Otter Exhaustion

Can a Democrat win in redder-than-red Idaho?

Otter Exhaustion
Young Kwak

Can a Democrat win in redder-than-red Idaho? Will the party lines that favor Republicans hold fast or fade away? What’s going on out there to make Idaho voters want to change governors?

Typically around here, the hill is a tough one for Democrats to climb. But this election year voters are grumbling about people in high places. Incumbents are falling off the political trees like cherries in a hailstorm — the more experience they have, the more a part of the problem they are perceived to be. The “throw the rascals out” mood of the electorate is so strong that any incumbent has to face the November general election with fear and trepidation.

Gov. Butch Otter is no exception. As lieutenant governor, Butch Otter presided over the Idaho Senate during 10 of the 12 years I served in Boise. He wielded a quick gavel and knew his Robert’s Rules, but I never considered him a visionary. His record in office has proven me right on that score.

If you ask any Idaho resident to name one thing Butch Otter has done for Idaho, chances are they can’t come up with anything. And the Idaho Statesman, generally an Otter supporter, stated it is “fair to describe Otter’s record as lackluster.”

Furthermore, I hear a lot of talk from folks who are unhappy Idaho is now in a lawsuit against the federal government, asking to be excluded from implementation of the national health care reform act. Otter signed the Idaho Health Freedom Act with great fanfare, even though lawyers suggest the suit is a waste of taxpayer money. Equally unsavory is the recognition that, under Butch Otter’s leadership, Idaho public schools will receive $128 million fewer dollars in the coming year — that’s a 7.5 percent decrease to budgets already cut to the bone.

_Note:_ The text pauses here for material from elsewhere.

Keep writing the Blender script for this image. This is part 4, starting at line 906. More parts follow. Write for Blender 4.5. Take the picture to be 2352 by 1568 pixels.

Perhaps those accomplishments explain why the sitting governor only garnered 54.6 percent of the votes in his own party’s primary against five snapping-at-his-heels challengers.

Or maybe it’s just that Butch Otter is getting stale.

He served in the Idaho House of Representatives for six years in the ’70s; he served as lieutenant governor for 16 years; he then moved to Washington, D.C., in 2001 to take the Idaho First Congressional District seat in Congress; then he came back to Idaho, and to the governor’s office, in 2006. It all adds up to 30 years in elected office. On the one hand, that’s a lifetime of service. On the other hand, that’s a long, long, long time.

In recent years in Idaho, voters have simply penciled in the bubble by whichever candidate has the big “R” next to his or her name. I’m hoping Keith Allred can help change that the way Walt Minnick did in 2008. Allred’s a fifth-generation Idahoan who has lived and learned on both coasts; he’s equally comfortable in a boardroom, a classroom, a legislative hearing room or even on a horse. (While growing up, Allred spent summers working on the family cattle ranch.)

As a mediator all over the world, Allred has made a career of bringing people and factions together. He taught and conducted research on negotiation and conflict resolution for seven years as a professor at Harvard’s Kennedy School of Government. Before that, he put in a stint teaching negotiation at Columbia University.

In 2003, Keith and his wife Christine left their teaching positions at Harvard to return to the “real” world of the West. They moved books and baggage and their new daughter, Anna, to a ranch they purchased near Eagle, Idaho. (They’ve since added two more kids; a boy, Dan, and another girl, Cate.)

Allred is a very different kind of candidate; he wants to bridge the oceans-wide partisan divide, not try to exploit it. While he is running on the Democratic side of the ticket, his campaign co-chairs are former Gov. Cecil Andrus (a Democrat) and longtime state Sen. Laird Noh (a Republican).

“I believe that once you become acquainted with Keith, regardless of partisan affiliation or the lack thereof, you, too, will not want to let this opportunity slip away,” Noh said at the time of Allred’s announcement.

My husband Scott and I were introduced to Keith Allred shortly after his return to Idaho. We are part of the non-partisan coalition he gathered as he founded the Common Interest, a grassroots effort to counter what he calls the “excessive” influence of special interests on the political decision making in Idaho.

The Common Interest currently has 1,675 members across Idaho. Each year, members have chosen the issues the organization will pursue. Together with the members, Allred has researched and testified before the Legislature on issues of transportation funding, election reform, overcrowded prisons, K-12 education funding and more. Allred has quickly built the Common Interest into an organization with certified political clout.

If you want to vote for a person instead of a party, Allred is your man. What I like most is he is intent upon governing by applying the principles he has tested in his Common Interest group. By relying on collaboration and careful study instead of the shortterm pressures of partisanship and the biased views of special-interest lobbyists, Allred wants to find practical, common-sense solutions to Idaho’s problems. Or, as his wife Christine put it in a recent speech to supporters: “We’re offering Idahoans an alternative — a government that can actually be about them.”

Mary Lou Reed is a former Democratic state senator from Coeur d’Alene.